Aim of the task |
Return only the lines running from the line that holds "Write the bpy" to the line that holds "R = math.radians", including both.

Listed records |
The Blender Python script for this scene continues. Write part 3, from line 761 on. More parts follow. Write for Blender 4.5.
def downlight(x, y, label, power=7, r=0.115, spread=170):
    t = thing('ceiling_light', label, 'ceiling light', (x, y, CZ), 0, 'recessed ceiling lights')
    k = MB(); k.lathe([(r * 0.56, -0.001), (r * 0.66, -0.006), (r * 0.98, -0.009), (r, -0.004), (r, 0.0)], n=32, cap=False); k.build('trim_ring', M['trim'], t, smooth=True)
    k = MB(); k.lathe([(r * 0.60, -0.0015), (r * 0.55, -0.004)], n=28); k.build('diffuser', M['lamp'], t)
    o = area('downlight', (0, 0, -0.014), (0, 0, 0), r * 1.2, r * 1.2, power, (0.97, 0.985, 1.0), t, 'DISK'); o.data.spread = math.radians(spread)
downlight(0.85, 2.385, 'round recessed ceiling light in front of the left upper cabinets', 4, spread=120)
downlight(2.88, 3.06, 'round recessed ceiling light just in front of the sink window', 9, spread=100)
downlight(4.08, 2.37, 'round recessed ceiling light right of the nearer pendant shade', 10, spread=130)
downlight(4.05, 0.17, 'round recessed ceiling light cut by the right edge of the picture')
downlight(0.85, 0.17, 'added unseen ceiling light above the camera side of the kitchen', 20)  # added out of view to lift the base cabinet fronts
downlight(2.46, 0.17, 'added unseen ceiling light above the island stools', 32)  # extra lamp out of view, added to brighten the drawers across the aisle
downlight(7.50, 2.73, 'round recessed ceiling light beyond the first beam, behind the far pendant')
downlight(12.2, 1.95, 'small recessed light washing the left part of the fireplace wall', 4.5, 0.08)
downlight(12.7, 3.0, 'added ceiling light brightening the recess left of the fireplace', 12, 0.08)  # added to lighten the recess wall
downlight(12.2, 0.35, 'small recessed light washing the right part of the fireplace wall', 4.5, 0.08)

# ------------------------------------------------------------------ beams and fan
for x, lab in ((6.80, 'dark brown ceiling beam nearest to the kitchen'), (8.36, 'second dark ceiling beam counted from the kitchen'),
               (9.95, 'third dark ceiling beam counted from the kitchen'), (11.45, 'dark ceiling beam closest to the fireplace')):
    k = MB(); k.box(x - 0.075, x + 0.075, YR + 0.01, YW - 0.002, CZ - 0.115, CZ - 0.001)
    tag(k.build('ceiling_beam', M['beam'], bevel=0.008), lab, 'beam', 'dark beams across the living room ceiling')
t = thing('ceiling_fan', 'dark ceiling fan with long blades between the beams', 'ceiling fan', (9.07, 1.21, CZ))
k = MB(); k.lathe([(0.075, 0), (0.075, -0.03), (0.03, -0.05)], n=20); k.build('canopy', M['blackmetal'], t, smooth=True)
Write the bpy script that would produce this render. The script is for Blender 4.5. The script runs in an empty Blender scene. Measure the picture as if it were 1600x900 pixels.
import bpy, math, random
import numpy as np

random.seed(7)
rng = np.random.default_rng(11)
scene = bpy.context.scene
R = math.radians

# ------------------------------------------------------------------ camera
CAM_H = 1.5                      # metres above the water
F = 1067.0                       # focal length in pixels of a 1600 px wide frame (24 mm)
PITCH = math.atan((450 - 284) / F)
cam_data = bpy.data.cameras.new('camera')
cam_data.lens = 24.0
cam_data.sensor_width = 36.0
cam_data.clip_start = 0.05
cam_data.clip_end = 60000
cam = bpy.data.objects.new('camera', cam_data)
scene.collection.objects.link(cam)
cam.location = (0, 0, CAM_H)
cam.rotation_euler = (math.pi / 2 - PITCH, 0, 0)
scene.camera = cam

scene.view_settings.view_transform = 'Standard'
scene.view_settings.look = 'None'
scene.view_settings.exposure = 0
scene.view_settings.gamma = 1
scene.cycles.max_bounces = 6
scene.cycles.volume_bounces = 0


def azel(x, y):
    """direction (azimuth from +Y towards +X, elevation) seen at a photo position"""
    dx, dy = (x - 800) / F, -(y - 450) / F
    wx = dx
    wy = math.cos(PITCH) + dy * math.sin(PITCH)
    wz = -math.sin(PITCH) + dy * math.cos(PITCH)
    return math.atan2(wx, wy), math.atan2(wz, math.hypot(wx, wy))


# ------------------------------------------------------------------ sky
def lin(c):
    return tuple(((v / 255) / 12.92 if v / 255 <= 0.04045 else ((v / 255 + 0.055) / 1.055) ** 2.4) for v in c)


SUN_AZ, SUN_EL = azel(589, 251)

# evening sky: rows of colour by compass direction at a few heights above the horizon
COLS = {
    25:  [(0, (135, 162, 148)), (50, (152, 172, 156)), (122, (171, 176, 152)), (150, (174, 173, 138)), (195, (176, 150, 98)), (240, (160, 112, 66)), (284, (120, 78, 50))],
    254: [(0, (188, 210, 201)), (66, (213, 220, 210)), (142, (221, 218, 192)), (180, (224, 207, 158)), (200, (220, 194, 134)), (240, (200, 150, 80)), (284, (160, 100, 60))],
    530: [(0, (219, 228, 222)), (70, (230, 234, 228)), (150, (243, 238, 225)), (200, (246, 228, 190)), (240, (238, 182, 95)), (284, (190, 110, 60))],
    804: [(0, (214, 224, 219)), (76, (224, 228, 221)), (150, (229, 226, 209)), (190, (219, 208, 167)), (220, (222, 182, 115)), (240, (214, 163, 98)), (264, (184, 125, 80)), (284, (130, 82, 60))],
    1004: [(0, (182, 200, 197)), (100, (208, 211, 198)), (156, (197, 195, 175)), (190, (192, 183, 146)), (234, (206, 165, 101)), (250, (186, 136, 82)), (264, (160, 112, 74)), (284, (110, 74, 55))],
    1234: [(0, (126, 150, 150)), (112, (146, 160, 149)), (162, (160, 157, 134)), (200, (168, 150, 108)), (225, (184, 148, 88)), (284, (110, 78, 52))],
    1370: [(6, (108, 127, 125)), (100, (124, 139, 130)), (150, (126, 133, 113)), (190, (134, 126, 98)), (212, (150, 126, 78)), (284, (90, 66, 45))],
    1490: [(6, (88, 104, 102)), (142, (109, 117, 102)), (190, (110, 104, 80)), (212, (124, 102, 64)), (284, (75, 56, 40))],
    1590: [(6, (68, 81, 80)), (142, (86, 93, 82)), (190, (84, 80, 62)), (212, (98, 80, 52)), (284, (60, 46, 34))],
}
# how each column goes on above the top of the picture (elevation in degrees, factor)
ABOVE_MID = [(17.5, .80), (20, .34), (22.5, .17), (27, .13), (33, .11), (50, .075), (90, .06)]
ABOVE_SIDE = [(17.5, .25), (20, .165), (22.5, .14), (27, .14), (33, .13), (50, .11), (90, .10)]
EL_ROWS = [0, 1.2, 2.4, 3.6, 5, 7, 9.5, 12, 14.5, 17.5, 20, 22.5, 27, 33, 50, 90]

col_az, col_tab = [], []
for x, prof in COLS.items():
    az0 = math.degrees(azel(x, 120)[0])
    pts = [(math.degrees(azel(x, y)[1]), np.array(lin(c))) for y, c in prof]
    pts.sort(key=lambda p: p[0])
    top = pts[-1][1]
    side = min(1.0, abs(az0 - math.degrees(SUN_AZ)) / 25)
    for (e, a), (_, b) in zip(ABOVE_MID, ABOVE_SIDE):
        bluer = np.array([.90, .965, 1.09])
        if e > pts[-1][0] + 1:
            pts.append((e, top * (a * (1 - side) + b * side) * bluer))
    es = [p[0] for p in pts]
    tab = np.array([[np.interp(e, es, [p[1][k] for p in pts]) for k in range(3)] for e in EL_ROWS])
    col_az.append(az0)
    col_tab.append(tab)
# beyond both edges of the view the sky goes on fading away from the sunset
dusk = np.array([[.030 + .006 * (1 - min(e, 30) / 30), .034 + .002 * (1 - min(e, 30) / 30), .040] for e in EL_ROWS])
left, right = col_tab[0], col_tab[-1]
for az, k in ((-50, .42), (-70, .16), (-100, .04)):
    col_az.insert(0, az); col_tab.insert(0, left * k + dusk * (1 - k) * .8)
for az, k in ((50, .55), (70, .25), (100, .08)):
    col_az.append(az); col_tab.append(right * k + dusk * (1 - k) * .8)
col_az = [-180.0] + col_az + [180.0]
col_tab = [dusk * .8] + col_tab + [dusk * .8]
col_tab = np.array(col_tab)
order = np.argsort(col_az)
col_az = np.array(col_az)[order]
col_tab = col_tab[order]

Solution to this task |
Write the bpy script that would produce this render. The script is for Blender 4.5. The script runs in an empty Blender scene. Measure the picture as if it were 1600x900 pixels.
import bpy, math, random
import numpy as np

random.seed(7)
rng = np.random.default_rng(11)
scene = bpy.context.scene
R = math.radians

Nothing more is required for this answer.